3 comments on “Philip Jenkins: Their Separate Ways

  1. Athanasius Returns says:

    “It is Bishop Jefferts Schori’s church that has seceded from global Anglicanism.”

    There’s TEC’s epitaph.

  2. New Reformation Advocate says:

    This is vintage Philip Jenkins’ stuff, very thoughtful and informative, albeit somewhat simplified for a secular audience. I’m glad that it appeared in the popular, widely read [b]Wall Street Journal[/b]

    I’ve recently been reading his latest book, [b]The Lost History of Christianity[/b], about the amazing forgotten history of the Nestorian and Jacobite (non-Chalcedonain) Churches of the East that flourished for about a thousand years (roughly from the 4th century to the 14th). The first sentence grabs your attention: [i]”Religions die.”[/i] And indeed The Church of the East (east of the Roman Empire, that is) did eventually die. Or perhaps I should say, was killed through fierce, relentless persecution.

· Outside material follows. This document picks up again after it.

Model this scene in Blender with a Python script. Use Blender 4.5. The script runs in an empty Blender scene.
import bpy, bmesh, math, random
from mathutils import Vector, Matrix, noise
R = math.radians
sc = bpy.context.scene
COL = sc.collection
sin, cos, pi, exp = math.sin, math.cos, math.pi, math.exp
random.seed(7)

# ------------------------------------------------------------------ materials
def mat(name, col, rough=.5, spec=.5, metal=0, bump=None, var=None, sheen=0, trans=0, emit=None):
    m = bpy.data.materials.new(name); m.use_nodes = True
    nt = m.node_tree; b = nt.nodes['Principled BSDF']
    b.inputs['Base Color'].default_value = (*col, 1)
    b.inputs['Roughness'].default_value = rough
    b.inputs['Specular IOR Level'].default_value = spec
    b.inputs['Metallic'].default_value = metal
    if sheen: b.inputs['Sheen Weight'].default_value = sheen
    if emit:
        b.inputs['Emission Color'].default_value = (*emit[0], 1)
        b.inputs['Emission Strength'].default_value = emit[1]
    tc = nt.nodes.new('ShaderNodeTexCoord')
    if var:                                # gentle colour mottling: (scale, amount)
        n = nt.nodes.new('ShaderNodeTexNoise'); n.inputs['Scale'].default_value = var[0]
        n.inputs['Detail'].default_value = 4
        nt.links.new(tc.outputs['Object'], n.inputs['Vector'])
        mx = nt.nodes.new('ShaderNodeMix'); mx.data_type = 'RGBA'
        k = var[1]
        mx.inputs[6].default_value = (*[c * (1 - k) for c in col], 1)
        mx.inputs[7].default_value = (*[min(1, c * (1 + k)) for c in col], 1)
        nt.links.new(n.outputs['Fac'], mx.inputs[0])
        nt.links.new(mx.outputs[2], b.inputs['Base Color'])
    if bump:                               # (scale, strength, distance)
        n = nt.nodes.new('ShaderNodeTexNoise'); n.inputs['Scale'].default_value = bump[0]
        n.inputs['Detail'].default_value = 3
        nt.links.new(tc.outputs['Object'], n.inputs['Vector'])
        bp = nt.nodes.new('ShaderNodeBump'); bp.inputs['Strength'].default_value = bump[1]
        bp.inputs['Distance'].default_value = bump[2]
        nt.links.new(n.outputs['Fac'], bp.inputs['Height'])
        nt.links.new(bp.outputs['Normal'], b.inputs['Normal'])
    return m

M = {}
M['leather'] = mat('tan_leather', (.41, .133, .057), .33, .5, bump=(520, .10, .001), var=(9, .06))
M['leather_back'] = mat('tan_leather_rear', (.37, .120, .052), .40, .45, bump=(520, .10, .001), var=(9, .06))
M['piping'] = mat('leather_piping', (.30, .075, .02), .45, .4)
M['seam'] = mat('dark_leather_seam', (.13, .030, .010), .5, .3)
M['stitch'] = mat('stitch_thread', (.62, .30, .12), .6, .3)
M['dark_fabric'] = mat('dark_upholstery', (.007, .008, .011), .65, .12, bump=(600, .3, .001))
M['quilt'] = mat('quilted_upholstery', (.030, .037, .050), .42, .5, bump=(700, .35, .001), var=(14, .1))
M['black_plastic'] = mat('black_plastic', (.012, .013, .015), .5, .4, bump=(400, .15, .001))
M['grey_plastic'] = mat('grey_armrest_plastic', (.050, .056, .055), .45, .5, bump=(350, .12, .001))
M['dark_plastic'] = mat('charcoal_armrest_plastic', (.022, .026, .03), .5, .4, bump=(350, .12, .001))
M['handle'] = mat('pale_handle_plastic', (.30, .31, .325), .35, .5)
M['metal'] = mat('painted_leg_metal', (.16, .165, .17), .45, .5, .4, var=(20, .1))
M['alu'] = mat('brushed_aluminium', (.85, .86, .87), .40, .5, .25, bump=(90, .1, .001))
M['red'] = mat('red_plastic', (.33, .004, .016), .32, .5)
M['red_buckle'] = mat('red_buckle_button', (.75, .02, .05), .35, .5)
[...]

    It’s too soon for historians like Jenkins to say whether the ACNA will flourish as Methodism did, or never get off the ground, as the REC never did. And it’s likewise too soon to know if Anglicanism in the Global North is headed toward death and oblivion, like the Nestorians and Jacobites. But my hunch is that the future of orthodox Anglicanism is bright, and not just in Africa and SE Asia.

    Time will tell. In the meantime, what an exciting adventure it will be! Naturally, my hope and expectation is that we are in the early stages of what is likely to turn out to be the New Reformation.

    I hope the prolific and always stimulating and insightful Philip Jenkins (a former RC turned Episcopalian) will write at much more length about this Anglican civil war in the future.

    David Handy+

  3. stabill says:

    NRA (#2),

    (Hi David, long time no see.)

    [blockquote]
    … But my hunch is that the future of orthodox Anglicanism is bright …
    [/blockquote]

    If by “orthodox Anglicanism” we understand the theological tradition extending from Richard Hooker at least through Archbishop William Temple, then I certainly hope its future is bright. But we need to find a way to get through the current unpleasantness. In particular, we must learn to stop ceding credibility to external critics like Sam Harris.